* Objective *
Please, without the pictures, retype exactly the lines from the start of the material through the line that holds "gs=(1, 20), cracks=0)".

* Collected data *
-.-.-

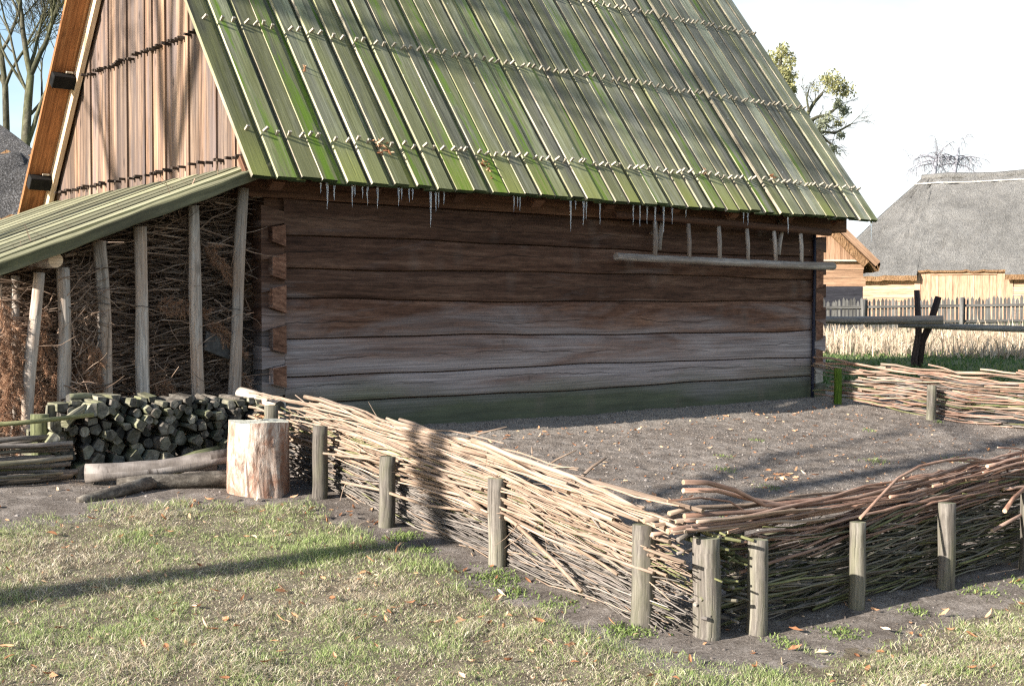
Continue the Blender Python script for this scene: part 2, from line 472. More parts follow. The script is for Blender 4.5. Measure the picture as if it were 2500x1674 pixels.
M['split'] = wood("split firewood face", (.065, .06, .043), (.155, .145, .108), (.29, .275, .215), gs=(3, 50), patch=(.15, .165, .075), patch_amt=.55, patch_sc=(3, 5), cracks=.4, var=.35, bump=.005)
M['cut'] = wood("grey cut end", (.045, .042, .038), (.115, .108, .094), (.23, .22, .19), gs=(14, 34), patch=(.07, .08, .04), patch_amt=.35, patch_sc=(6, 6), cracks=.35, var=.45, bump=.004)
M['thinrail'] = wood("grey rail", (.16, .14, .12), (.31, .28, .24), (.46, .43, .38), gs=(1.5, 50), cracks=.6)
M['darkpole'] = wood("dark stake", (.03, .02, .018), (.065, .042, .036), (.11, .075, .065), gs=(2, 40), cracks=.4)
M['ladder'] = wood("grey ladder wood", (.17, .15, .135), (.31, .28, .255), (.45, .41, .38), gs=(1.5, 55), patch=(.18, .12, .09), patch_amt=.5, cracks=.6, var=.15)
M['picket'] = wood("grey picket", (.045, .044, .042), (.088, .086, .081), (.14, .138, .13), gs=(2, 50), cracks=.3, var=.4)  # extra dark: shade on the picket faces put into the colour
M['orange'] = wood("orange board", (.17, .10, .062), (.28, .172, .108), (.39, .255, .172), gs=(.8, 40), cracks=.3, var=.2)
M['lightboard'] = wood("light barn board", (.24, .145, .095), (.36, .225, .15), (.47, .31, .22), gs=(.6, 20), cracks=.3, var=.12)
M['tar'] = wood("dark plinth", (.02, .02, .025), (.035, .035, .045), (.055, .055, .065), gs=(1, 20), cracks=0)

def birch_mat():
    t = NT("birch bark"); v, r = t.shifted()
    n = t.noise(t.mapv(v, (14, 2.5, 1)), 1, 5, .65)
    n2 = t.noise(t.mapv(v, (3, 5, 1)), 1, 4)
    c = t.ramp(n2, [(.36, (.10, .085, .075)), (.5, (.21, .185, .17)), (.64, (.32, .29, .275))])
    c = t.mix(t.ramp(n, [(.34, .9), (.43, 0.0)]), c, (.06, .048, .042))
    return t.finish(c, .75, t.bump(n, .005))
M['birch'] = birch_mat()

def stump_mat():
    t = NT("barkless stump side"); v, r = t.shifted()
    p = t.pos()
    n = t.noise(t.mapv(p, (17, 17, 5.5)), 1, 7, .7, .8)
    n2 = t.noise(t.mapv(p, (7, 7, 4)), 1, 5, .65, 1.2)
    c = t.ramp(n, [(.32, (.13, .085, .065)), (.46, (.36, .27, .22)), (.60, (.56, .48, .42))])
    c = t.mix(t.math('MULTIPLY', t.ramp(n2, [(.46, 0.0), (.58, 1.0)]), .8), c, (.24, .115, .072))
    cr = t.noise(t.mapv(p, (22, 22, 1.3)), 1, 3, .5, .4)
    c = t.mix(t.ramp(cr, [(.31, .8), (.35, 0.0)]), c, (.10, .065, .05))
    return t.finish(c, .8, t.bump(t.math('ADD', n, t.math('MULTIPLY', cr, .5)), .02))
M['stump'] = stump_mat()
def stumptop_mat():
    t = NT("stump top"); p = t.pos()
    n = t.noise(p, 14, 6, .7, .5); n2 = t.noise(p, 60, 3)
    c = t.ramp(n, [(.3, (.22, .23, .15)), (.5, (.42, .41, .32)), (.7, (.58, .55, .47))])
    return t.finish(t.mix(.3, c, t.ramp(n2, [(.3, .1), (.7, .6)])), .9, t.bump(n, .01))
M['stumptop'] = stumptop_mat()

def ground_mat():
    t = NT("ground soil and turf")
    p = t.pos(); x, y, z = t.sep(p)
    big = t.noise(p, .9, 4, .55); med = t.noise(p, 7, 5, .6); fine = t.noise(p, 55, 5, .7); vf = t.noise(p, 220, 3, .6)
    soil = t.ramp(t.math('ADD', t.math('MULTIPLY', fine, .55), t.math('MULTIPLY', med, .45)), [(.38, (.10, .083, .071)), (.5, (.22, .19, .166)), (.62, (.36, .32, .29))])
    soil = t.mix(t.ramp(vf, [(.66, 0.0), (.72, .5)]), soil, (.42, .39, .36))
    soil = t.mix(t.math('MULTIPLY', t.ramp(big, [(.35, 1.0), (.6, 0.0)]), .35), soil, (.10, .082, .070))
    sand = t.ramp(fine, [(.3, (.21, .185, .16)), (.7, (.40, .365, .325))])
    smask = t.math('MULTIPLY', t.ramp(t.math('ADD', t.math('MULTIPLY', y, .5), t.math('ADD', .8, t.math('MULTIPLY', med, .12))), [(.45, 0.0), (.64, 1.0)]), .65)
    soil = t.mix(smask, soil, sand)
    turf = t.ramp(t.math('ADD', t.math('MULTIPLY', fine, .6), t.math('MULTIPLY', med, .4)), [(.36, (.085, .066, .05)), (.5, (.18, .15, .10)), (.64, (.31, .27, .185))])
    green = t.ramp(med, [(.35, (.05, .085, .022)), (.65, (.13, .17, .05))])
    far = t.math('MAXIMUM', t.ramp(t.math('MULTIPLY', x, .05), [(.39, 0.0), (.46, 1.0)]), t.ramp(t.math('MULTIPLY', y, .05), [(.1, 0.0), (.2, 1.0)]))
    # dead thatch and moss of the lawn, up to a ragged edge beside the fences
    wob = t.math('MULTIPLY', t.math('SUBTRACT', med, .5), .5)
    ln1 = t.math('LESS_THAN', t.math('ADD', x, wob), -.86); ln2 = t.math('LESS_THAN', t.math('ADD', y, wob), -1.95)
    ln3 = t.math('LESS_THAN', t.math('ADD', y, wob), -5.62)
    lawn = t.math('MAXIMUM', t.math('MULTIPLY', ln1, ln2), ln3)
    soil = t.mix(t.math('MULTIPLY', lawn, .8), soil, turf)
    c = t.mix(t.math('MULTIPLY', far, .8), soil, green)
    h = t.math('ADD', t.math('MULTIPLY', fine, .7), t.math('MULTIPLY', vf, .5))
    return t.finish(c, .95, t.bump(h, .018), .1)
M['ground'] = ground_mat()

def ramp_mat(name, stops, trans=0, rough=.8, spec=.15, attr=True, bumpn=None):
    t = NT(name)
    f = t.attr() if attr else t.n("ShaderNodeObjectInfo").outputs['Random']
    c = t.ramp(f, stops)
    return t.finish(c, rough, None, spec, trans)
M['grass'] = ramp_mat("lawn blades", [(0, (.25, .18, .125)), (.2, (.46, .38, .275)), (.45, (.70, .635, .50)), (.55, (.44, .46, .25)), (.75, (.28, .345, .13)), (1, (.15, .235, .06))], .3)
M['fargrass'] = ramp_mat("green strip blades", [(0, (.05, .10, .035)), (.6, (.10, .17, .05)), (1, (.25, .27, .11))], .3)
M['reed'] = ramp_mat("dry reed stubble", [(0, (.26, .19, .135)), (.5, (.46, .365, .265)), (1, (.62, .52, .40))], .2)
M['leaf'] = ramp_mat("dry fallen leaf", [(0, (.26, .12, .06)), (.35, (.46, .235, .125)), (.7, (.60, .37, .22)), (1, (.70, .55, .40))], .2, attr=False)
M['leaf_attr'] = ramp_mat("dry leaf litter", [(0, (.18, .08, .04)), (.35, (.34, .16, .085)), (.7, (.48, .28, .16)), (1, (.6, .46, .32))], .2)
M['clod'] = ramp_mat("soil crumb", [(0, (.11, .09, .077)), (.8, (.235, .20, .174)), (1, (.40, .355, .32))], 0, .95, .05)
M['needle'] = ramp_mat("dead needles", [(0, (.19, .10, .06)), (.5, (.35, .20, .125)), (1, (.50, .33, .22))], .2)
M['weed'] = ramp_mat("chickweed", [(0, (.08, .125, .03)), (.5, (.17, .235, .07)), (1, (.31, .36, .15))], .3)
M['mistle'] = ramp_mat("mistletoe leaves", [(0, (.15, .16, .075)), (.5, (.27, .27, .12)), (1, (.42, .39, .2))], .3)
M['mistle_shaded'] = ramp_mat("shaded mistletoe leaves", [(0, (.14, .16, .11)), (.5, (.22, .24, .17)), (1, (.31, .32, .21))], .3)  # duller copy of the leaf colour, shade painted in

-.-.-

* The answer *
Continue the Blender Python script for this scene: part 2, from line 472. More parts follow. The script is for Blender 4.5. Measure the picture as if it were 2500x1674 pixels.
M['split'] = wood("split firewood face", (.065, .06, .043), (.155, .145, .108), (.29, .275, .215), gs=(3, 50), patch=(.15, .165, .075), patch_amt=.55, patch_sc=(3, 5), cracks=.4, var=.35, bump=.005)
M['cut'] = wood("grey cut end", (.045, .042, .038), (.115, .108, .094), (.23, .22, .19), gs=(14, 34), patch=(.07, .08, .04), patch_amt=.35, patch_sc=(6, 6), cracks=.35, var=.45, bump=.004)
M['thinrail'] = wood("grey rail", (.16, .14, .12), (.31, .28, .24), (.46, .43, .38), gs=(1.5, 50), cracks=.6)
M['darkpole'] = wood("dark stake", (.03, .02, .018), (.065, .042, .036), (.11, .075, .065), gs=(2, 40), cracks=.4)
M['ladder'] = wood("grey ladder wood", (.17, .15, .135), (.31, .28, .255), (.45, .41, .38), gs=(1.5, 55), patch=(.18, .12, .09), patch_amt=.5, cracks=.6, var=.15)
M['picket'] = wood("grey picket", (.045, .044, .042), (.088, .086, .081), (.14, .138, .13), gs=(2, 50), cracks=.3, var=.4)  # extra dark: shade on the picket faces put into the colour
M['orange'] = wood("orange board", (.17, .10, .062), (.28, .172, .108), (.39, .255, .172), gs=(.8, 40), cracks=.3, var=.2)
M['lightboard'] = wood("light barn board", (.24, .145, .095), (.36, .225, .15), (.47, .31, .22), gs=(.6, 20), cracks=.3, var=.12)
M['tar'] = wood("dark plinth", (.02, .02, .025), (.035, .035, .045), (.055, .055, .065), gs=(1, 20), cracks=0)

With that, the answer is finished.